In the report S&P estimate the current gross losses for insurers at somewhere between $16 billion and $18 billion. This shows that the loss creep is continuing as when we reported the $15 billion estimates just after the event we were told by many, including other reinsurance journalists, that it would never reach that figure. Clearly Thailand is a country with significant exposure and must be treated as such now. Some observers now believe that the eventual insured loss total could pass $20 billion.

On the outlook for the insurance industry in Thailand S&P says:

“Our outlook for the insurance industry in Thailand remains negative, reflecting our expectation of significantly lower earnings and possibly weaker capitalization among affected insurers,” said Standard & Poor’s credit analyst Connie Wong. “Some companies may have sufficient reinsurance protection for ultimate losses or external sources for capital. However, overall we expect the Thai insurance sector to report bottom-line losses.”

They also note that they have changed their opinion on Thailand being catastrophe-remote.

“We expect the terms and conditions on catastrophe reinsurance to continue to tighten and catastrophe reinsurance capacity to remain tight, with reinsurance pricing on catastrophe perils increasing significantly. However, we expect the underlying pricing for the non-catastrophe business to remain competitive and offset the overall upward pricing trend, especially in the Thai market,” said Ms. Wong.

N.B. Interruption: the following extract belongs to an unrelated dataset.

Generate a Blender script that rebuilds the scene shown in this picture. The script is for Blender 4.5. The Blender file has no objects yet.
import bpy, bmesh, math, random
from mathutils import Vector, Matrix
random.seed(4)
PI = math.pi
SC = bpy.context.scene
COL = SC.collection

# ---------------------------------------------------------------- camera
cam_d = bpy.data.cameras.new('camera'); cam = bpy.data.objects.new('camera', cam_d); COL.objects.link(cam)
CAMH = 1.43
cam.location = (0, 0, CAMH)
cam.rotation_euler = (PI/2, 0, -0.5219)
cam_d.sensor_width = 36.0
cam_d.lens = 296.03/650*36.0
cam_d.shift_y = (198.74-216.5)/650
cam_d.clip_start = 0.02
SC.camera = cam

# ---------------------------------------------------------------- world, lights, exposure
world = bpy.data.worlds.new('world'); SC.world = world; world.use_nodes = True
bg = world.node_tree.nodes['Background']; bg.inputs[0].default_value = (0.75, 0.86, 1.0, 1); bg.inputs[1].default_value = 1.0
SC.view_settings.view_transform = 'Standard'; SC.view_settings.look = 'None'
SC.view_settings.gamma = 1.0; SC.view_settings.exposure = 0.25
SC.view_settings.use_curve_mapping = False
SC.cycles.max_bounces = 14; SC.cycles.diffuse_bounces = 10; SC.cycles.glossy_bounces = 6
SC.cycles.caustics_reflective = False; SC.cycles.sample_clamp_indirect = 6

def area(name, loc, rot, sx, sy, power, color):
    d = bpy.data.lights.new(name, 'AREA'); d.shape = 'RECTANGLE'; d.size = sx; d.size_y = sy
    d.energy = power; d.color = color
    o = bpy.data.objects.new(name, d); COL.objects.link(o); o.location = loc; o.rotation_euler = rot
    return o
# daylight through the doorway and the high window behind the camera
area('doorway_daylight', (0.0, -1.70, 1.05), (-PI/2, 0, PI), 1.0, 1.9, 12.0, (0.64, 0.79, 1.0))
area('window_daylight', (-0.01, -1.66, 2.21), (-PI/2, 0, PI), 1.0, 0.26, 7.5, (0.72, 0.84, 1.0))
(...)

It’s going to be interesting to see how the reinsurance sector reacts to the losses in Thailand. We’ve already seen the Thai government start work on a catastrophe fund and discuss weather derivatives and index insurance to cover flood risks. If there is significant investment in rainfall and flood water monitoring technologies and tools, which has also been discussed, then we could even see an environment in which a flood catastrophe bond could be issued in Thailand.